Modern Architecture

On the visit to the Attenborough Building, part of the new Museums Site, Cambridge, the guide from Fauna and Flora International spoke with great enthusiasm about the modernist complex of buildings in which it’s housed (see post 9th September 2017).  It was originally designed as laboratories for Mathematics, Metallurgy and Zoology; it was in the form of an inverted ziggurat with linked towers and open spaces.  The guide stressed the clean lines, the clear vistas and the deceptively simple and slender structural features.

Someone on the tour whispered she was having difficulty in seeing the delight in all this and much preferred a few curves.  It sounded like a general criticism of modern architecture, or at least of it in its more Brutalist incantation.
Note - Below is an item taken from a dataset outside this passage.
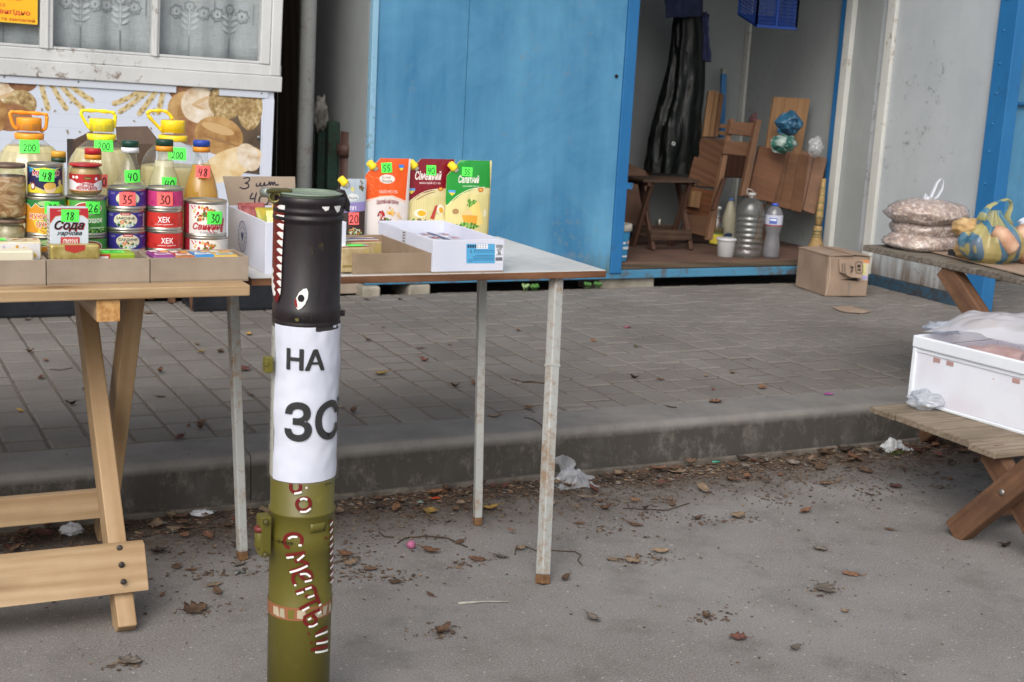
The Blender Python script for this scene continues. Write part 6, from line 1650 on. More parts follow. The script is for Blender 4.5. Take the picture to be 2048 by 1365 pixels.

I agreed with the guide, and replied that it is really a matter of how well ‘modern’ architecture is handled – at its best it is as good as that from any other age, and doesn’t exclude curves.  Thinking about it sent me back to looking at photographs from an EHTF trip to the Netherlands.

Photos: 1. The Schröder House, Utrecht (Prins Hendriklaan 50), built in 1924 by Gerrit Rietveld for Mrs.  Truus Schröder-Schräder; 2. House corner of Drift/Kromme Nieuwegracht built by Sluijmer & Van Leeuwen in 2003, the smallest modern house in Utrecht.